## Stated goal
Count how many lines include "from" and answer with that number only.

## Given information
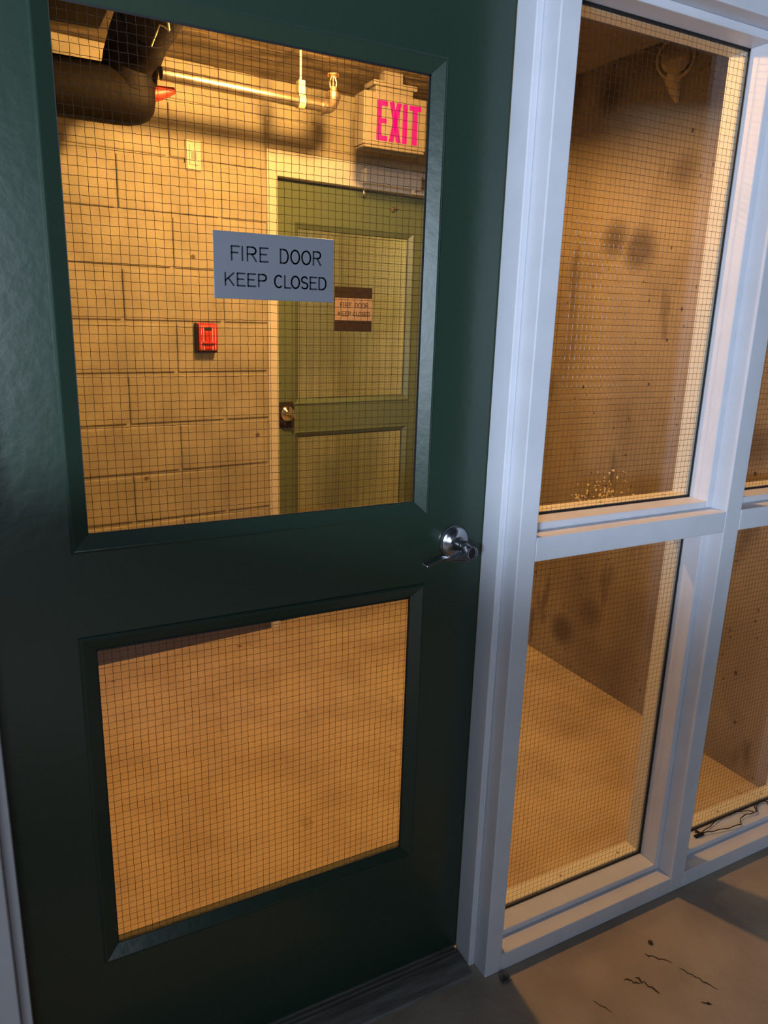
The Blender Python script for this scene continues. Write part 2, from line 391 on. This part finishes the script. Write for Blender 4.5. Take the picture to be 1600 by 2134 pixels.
# ------------------------------------------------------------------ doors
def door_leaf(root, W, gl, mtl, yF, yG, zb, zt, flip=1):
    """leaf panel with two openings; gl = (gx0, gx1, [(z0,z1),(z0,z1)]); local coords, front is -y"""
    x0, x1 = W; gx0, gx1, zs = gl
    bm = NB(); th = 0.044; o = 0.018
    a, b = gx0-o, gx1+o
    (l0, l1), (u0, u1) = zs
    bx(bm, x0, a, yF, yF+th, zb, zt); bx(bm, b, x1, yF, yF+th, zb, zt)
    bx(bm, a, b, yF, yF+th, zb, l0-o); bx(bm, a, b, yF, yF+th, l1+o, u0-o); bx(bm, a, b, yF, yF+th, u1+o, zt)
    leaf = obj('leaf', bm, mtl, root)
    for z0, z1 in zs:
        # glazing bead: thin flange lying on the door face, then a slope down to the glass
        for side in (1, -1):
            bm = NB()
            # profile across: distance outward from glass edge d, depth y
            yf = yF if side == 1 else yF+th
            yo = lambda v: yf-v*side
            prof = [(0.027, yo(0.0)), (0.027, yo(0.0028)), (0.0235, yo(0.0050)), (0.0215, yo(0.0046)), (0.0, yG-0.0035*side), (0.0, yG-0.0030*side*0), (0.016, yG)]
            rings = []
            for d, y in prof:
                rings.append([bm.verts.new(p) for p in ((gx0-d, y, z0-d), (gx1+d, y, z0-d), (gx1+d, y, z1+d), (gx0-d, y, z1+d))])
            for r_a, r_b in zip(rings, rings[1:]):
                for k in range(4): bm.faces.new((r_a[k], r_a[(k+1) % 4], r_b[(k+1) % 4], r_b[k]))
            obj('glazing_bead', bm, mtl, root)
        bm = NB(); bx(bm, gx0-0.012, gx1+0.012, yG-0.003, yG+0.003, z0-0.012, z1+0.012)
        pane = obj('glass_pane', bm, GLASS, root)
        bm = NB(); wire_mesh(bm, gx0-0.006, gx1+0.006, z0-0.006, z1+0.006, yG, 0.0127+0.004, 0.006)
        obj('wire_mesh', bm, STEELW, pane)
        bm = NB(); g = 0.003
        for q in ((gx0, gx0+g*0.4, z0, z1), (gx1-g, gx1, z0, z1), (gx0, gx1, z0, z0+g*0.6), (gx0, gx1, z1-g, z1)): bx(bm, q[0], q[1], yG-0.0042, yG-0.0031, q[2], q[3])
        obj('gasket', bm, GASK, root)
    return leaf

d1 = tag(empty('door_1', (0, 0, 0)), 'large dark green fire door with two wired glass panes', kind='structure')
leaf1 = door_leaf(d1, (-0.152, 0.7495), (0.0, 0.5873, [(0.338, 0.9206), (1.1159, 1.8517)]), GREEN, -0.003, 0.0075, 0.010, 2.022)

# lever set
LV = empty('lever_handle', (0, 0, 0)); LV.parent = d1
bm = NB(); lathe(bm, [(0.0335, 0.0), (0.0335, 0.004), (0.0318, 0.0065), (0.0300, 0.0066), (0.0292, 0.0095), (0.024, 0.0125), (0.0165, 0.015), (0.0125, 0.020), (0.0115, 0.030), (0.0115, 0.046)],
                 (0.6765, -0.003, 1.0290), (0, -1, 0), 48)
obj('rose', bm, CHROME, LV, smooth=True)
top = [(0.5823, 1.0075), (0.596, 1.0110), (0.6091, 1.0146), (0.6265, 1.0162), (0.6457, 1.0141), (0.6592, 1.0179), (0.6698, 1.0238), (0.6763, 1.0303), (0.6832, 1.0322), (0.6904, 1.0292), (0.6947, 1.022), (0.6936, 1.0147), (0.689, 1.0104)]
bot = [(0.5857, 1.0063), (0.5961, 1.0089), (0.6053, 1.0109), (0.6186, 1.0131), (0.6321, 1.0131), (0.646, 1.0092), (0.6599, 1.0071), (0.6737, 1.0075), (0.683, 1.0082)]
hole = [(0.673, 1.0186), (0.6752, 1.0268), (0.6818, 1.0315), (0.6891, 1.0275), (0.6912, 1.0187), (0.6874, 1.0118), (0.6806, 1.0096), (0.6747, 1.0135)]
def sm(pts, k=4, closed=False):
    out = []; n = len(pts); V = [Vector(p) for p in pts]
    for i in range(n if closed else n-1):
        p0 = V[(i-1) % n] if closed else V[max(i-1, 0)]; p1 = V[i]; p2 = V[(i+1) % n]; p3 = V[(i+2) % n] if closed else V[min(i+2, n-1)]
        for q in range(k):
            s = q/k; out.append(0.5*((2*p1)+(p2-p0)*s+(2*p0-5*p1+4*p2-p3)*s*s+(3*p1-p0-3*p2+p3)*s**3))
    if not closed: out.append(V[-1])
    return out
outline = sm([(x, z) for x, z in top]+[(x, z) for x, z in bot[::-1]], 3, True)
bm = NB(); prism(bm, [(p.x, p.y) for p in outline], -0.063, -0.046)
bmesh.ops.triangulate(bm, faces=[f for f in bm.faces if len(f.verts) > 4])
lev = obj('lever', bm, CHROME, LV, bevel=0.0)
bm = NB(); tube(bm, [(p.x, -0.0635, p.y) for p in outline], 0.0015, 8, closed=True)
tube(bm, [(p.x, -0.0638, p.y) for p in sm(hole, 3, True)], 0.0011, 8, closed=True)
obj('lever_rim', bm, CHROME, lev, smooth=True)
bm = NB(); prism(bm, [(p.x, p.y) for p in sm(hole, 3, True)], -0.0642, -0.0625)
bmesh.ops.triangulate(bm, faces=[f for f in bm.faces if len(f.verts) > 4])
obj('curl_recess', bm, GASK, lev)
bm = NB(); tube(bm, [(0.6765, -0.040, 1.029), (0.6765, -0.052, 1.026), (0.675, -0.055, 1.018)], [0.0125, 0.0115, 0.006], 14)
obj('lever_neck', bm, CHROME, LV, smooth=True)

# front threshold
bm = NB()
prof = [(-0.088, 0.0), (-0.084, 0.006), (-0.062, 0.010), (-0.050, 0.0125), (0.030, 0.0125), (0.043, 0.009), (0.05, 0.0)]
for x0, x1 in ((-0.149, 0.741),):
    a = [bm.verts.new((x0, y, z)) for y, z in prof]; b = [bm.verts.new((x1, y, z)) for y, z in prof]
    n = len(prof)
    for k in range(n): bm.faces.new((a[k], a[(k+1) % n], b[(k+1) % n], b[k]))
    bm.faces.new(a[::-1]); bm.faces.new(b)
for k in range(4): bx(bm, -0.149, 0.741, -0.030+k*0.012, -0.026+k*0.012, 0.012, 0.0142)
tag(obj('threshold', bm, ALUM), 'scuffed metal threshold plate under the green door', 'threshold')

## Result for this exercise
2